One of the fascinations with the novel is to see the same relationship and situation from two totally different perspectives—his and hers. How often in life we wish we could know the mind of someone with whom we’re embroiled, whose thoughts, feelings and experiences, despite some stabs at communication, remain a cipher to us. At one point in the story, after Todd has left Jodi and moved in with Natasha, Jodi invites him back “home” for dinner. She sees it as a chance to reunite with him, and indeed, after dinner they make love. “I’ve missed you,” he says. “I’ve missed coming home and I’ve missed getting into bed with you and I’ve missed waking up beside you—and all I can say is that I must have been out of my mind to think I could give you up.”

And he means it when he says it–in the moment.  But for him it is just a moment.  For her it means something; she reads into it. “The way it worked out [inviting him to dinner] she couldn’t have wished for a more idyllic coming together, a more gratifying renewal of their bond.” She expects that they will reunite.

The next day, Jodi is advised by Todd’s lawyer’s secretary that she needs to get a good divorce lawyer.  Soon after, she is informed that Todd is going to exercise his legal right to make her vacate the apartment that has been her home for twenty-something years—that contained sanctuary we learned about in the first paragraph.

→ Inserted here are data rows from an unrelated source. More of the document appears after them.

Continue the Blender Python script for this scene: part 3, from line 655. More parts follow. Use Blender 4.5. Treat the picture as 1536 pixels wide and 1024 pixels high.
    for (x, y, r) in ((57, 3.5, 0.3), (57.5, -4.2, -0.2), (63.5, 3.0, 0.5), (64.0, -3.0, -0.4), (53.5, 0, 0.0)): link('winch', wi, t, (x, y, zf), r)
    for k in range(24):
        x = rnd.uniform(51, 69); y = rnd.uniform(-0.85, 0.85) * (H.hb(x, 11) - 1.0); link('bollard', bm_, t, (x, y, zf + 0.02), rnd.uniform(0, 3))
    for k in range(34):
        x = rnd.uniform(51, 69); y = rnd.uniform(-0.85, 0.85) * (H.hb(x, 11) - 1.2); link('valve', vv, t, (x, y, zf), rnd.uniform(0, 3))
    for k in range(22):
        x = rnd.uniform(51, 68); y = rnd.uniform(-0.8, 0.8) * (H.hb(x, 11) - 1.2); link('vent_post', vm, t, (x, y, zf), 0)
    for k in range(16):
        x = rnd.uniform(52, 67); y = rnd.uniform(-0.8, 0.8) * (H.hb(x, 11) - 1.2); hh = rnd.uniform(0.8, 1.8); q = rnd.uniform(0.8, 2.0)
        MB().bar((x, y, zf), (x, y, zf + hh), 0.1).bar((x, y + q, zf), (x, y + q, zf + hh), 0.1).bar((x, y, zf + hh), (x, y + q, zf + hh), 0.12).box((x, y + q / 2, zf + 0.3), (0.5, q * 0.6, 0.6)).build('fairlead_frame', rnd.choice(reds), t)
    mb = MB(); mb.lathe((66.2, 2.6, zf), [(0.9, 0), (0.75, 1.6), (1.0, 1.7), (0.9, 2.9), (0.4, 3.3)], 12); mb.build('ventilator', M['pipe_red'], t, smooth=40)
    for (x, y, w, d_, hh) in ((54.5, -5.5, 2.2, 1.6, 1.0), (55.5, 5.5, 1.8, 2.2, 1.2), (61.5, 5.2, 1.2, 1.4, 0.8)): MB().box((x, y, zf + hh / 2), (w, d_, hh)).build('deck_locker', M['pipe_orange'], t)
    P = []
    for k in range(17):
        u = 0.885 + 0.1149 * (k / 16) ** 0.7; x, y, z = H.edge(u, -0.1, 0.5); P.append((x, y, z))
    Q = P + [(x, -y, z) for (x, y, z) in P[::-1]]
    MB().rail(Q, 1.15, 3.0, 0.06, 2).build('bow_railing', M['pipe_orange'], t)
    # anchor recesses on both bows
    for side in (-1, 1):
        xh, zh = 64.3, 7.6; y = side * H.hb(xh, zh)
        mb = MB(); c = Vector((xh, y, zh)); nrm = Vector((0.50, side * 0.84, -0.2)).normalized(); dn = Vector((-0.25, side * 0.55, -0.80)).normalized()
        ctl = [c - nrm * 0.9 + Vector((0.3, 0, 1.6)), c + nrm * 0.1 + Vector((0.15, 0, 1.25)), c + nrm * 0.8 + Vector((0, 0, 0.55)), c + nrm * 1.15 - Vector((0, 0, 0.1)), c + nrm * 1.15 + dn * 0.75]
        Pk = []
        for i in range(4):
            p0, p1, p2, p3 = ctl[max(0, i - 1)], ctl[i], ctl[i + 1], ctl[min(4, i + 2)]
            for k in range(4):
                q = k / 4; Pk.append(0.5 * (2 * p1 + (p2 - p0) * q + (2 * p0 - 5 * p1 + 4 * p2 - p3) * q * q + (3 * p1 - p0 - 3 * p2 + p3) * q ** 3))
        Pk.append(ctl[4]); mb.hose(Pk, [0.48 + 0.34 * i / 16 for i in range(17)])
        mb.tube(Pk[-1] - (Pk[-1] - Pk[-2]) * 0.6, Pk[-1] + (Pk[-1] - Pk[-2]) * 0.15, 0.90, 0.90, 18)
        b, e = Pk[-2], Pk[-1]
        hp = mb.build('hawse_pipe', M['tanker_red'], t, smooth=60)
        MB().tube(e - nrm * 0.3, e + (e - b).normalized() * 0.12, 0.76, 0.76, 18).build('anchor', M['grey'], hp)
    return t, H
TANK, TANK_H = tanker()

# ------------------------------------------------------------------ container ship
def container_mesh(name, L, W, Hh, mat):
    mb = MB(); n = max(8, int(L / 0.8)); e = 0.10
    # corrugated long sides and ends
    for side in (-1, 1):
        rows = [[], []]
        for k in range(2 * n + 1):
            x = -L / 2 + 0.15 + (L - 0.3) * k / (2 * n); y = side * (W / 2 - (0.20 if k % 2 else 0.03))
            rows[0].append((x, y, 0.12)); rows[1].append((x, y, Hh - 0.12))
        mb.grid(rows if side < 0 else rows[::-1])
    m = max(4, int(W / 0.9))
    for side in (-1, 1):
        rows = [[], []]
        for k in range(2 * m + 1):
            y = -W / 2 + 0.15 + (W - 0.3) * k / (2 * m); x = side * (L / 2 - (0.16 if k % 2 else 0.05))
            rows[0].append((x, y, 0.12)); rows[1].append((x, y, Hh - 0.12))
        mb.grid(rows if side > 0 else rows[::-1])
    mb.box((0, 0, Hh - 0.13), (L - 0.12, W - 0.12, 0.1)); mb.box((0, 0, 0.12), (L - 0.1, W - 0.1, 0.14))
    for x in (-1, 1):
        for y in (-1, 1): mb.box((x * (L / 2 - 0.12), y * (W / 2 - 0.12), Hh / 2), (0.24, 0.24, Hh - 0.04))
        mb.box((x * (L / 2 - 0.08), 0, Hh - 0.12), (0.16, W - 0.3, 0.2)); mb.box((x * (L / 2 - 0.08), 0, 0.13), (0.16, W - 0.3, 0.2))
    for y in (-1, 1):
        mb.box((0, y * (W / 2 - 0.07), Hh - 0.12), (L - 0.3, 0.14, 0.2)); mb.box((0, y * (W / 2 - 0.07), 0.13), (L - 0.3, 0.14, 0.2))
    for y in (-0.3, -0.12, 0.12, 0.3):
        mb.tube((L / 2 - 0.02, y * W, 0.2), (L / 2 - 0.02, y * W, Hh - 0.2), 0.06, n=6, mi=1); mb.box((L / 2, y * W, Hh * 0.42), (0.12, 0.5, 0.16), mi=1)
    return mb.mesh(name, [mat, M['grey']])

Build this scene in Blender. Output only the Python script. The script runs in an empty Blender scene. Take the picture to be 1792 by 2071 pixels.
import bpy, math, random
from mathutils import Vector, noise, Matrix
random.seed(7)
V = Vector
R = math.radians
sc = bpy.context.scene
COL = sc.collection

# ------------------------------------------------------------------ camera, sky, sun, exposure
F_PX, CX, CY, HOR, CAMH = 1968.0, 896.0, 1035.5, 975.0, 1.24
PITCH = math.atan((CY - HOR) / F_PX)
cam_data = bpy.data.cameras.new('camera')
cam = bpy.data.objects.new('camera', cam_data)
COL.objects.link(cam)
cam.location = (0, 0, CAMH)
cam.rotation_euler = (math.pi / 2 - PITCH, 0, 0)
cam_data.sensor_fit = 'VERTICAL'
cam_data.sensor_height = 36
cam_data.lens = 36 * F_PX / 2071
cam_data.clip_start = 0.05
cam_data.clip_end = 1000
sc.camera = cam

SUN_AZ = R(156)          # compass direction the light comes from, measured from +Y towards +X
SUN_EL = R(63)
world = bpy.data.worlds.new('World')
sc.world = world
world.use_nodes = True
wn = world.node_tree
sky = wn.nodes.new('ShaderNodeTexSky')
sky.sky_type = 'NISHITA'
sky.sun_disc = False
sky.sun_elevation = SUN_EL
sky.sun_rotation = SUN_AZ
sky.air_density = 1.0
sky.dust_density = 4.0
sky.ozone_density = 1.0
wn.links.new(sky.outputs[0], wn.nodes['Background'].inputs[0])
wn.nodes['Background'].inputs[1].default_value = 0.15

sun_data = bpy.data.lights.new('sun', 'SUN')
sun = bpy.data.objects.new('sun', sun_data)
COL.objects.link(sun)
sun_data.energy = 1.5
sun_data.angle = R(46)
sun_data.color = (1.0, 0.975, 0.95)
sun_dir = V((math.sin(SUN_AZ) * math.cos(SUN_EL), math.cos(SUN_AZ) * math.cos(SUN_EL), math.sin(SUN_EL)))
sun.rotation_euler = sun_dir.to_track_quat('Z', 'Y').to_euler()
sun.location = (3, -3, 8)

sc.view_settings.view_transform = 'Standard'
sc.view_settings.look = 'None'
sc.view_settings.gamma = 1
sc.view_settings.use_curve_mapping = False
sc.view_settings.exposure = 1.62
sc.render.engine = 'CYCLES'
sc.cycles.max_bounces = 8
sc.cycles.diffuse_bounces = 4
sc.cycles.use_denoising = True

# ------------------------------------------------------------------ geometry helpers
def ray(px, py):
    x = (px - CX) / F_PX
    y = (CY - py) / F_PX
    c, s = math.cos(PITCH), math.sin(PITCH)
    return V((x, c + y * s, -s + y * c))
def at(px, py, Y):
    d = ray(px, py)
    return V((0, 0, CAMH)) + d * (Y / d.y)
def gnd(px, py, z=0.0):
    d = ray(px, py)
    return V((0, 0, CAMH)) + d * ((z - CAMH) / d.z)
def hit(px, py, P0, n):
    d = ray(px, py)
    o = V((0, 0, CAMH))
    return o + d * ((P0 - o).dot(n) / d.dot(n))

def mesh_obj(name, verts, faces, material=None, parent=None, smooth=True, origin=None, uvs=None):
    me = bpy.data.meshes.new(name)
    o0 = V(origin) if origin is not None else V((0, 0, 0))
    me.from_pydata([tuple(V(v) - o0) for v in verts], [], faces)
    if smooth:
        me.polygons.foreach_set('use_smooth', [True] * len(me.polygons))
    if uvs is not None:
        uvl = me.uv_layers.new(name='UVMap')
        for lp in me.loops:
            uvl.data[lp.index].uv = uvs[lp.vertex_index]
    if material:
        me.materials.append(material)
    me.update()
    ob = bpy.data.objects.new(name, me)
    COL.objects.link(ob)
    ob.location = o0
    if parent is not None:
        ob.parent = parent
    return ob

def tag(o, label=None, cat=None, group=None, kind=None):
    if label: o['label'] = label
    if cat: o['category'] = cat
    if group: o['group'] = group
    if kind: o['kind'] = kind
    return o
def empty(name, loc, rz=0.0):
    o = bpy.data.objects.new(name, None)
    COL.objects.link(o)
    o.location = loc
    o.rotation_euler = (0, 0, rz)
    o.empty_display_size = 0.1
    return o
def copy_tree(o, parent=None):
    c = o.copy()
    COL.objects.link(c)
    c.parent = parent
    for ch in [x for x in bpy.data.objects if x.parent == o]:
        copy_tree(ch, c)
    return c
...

The outrage and pain she feels will push her towards murder.

The Silent Wife is not only psychologically and technically deft, it’s a riveting page turner.  It has the requisite plot twists and turns, but it is far better than your average “thriller.” It goes well below the surface to give us insight into why two apparently nice, normal, functioning people (I should note that Jodi is even a psychologist who counsels others) are coming apart at the seams.  A.S.A Harrison did herself proud with this book.  It’s a shame that we won’t see another from her.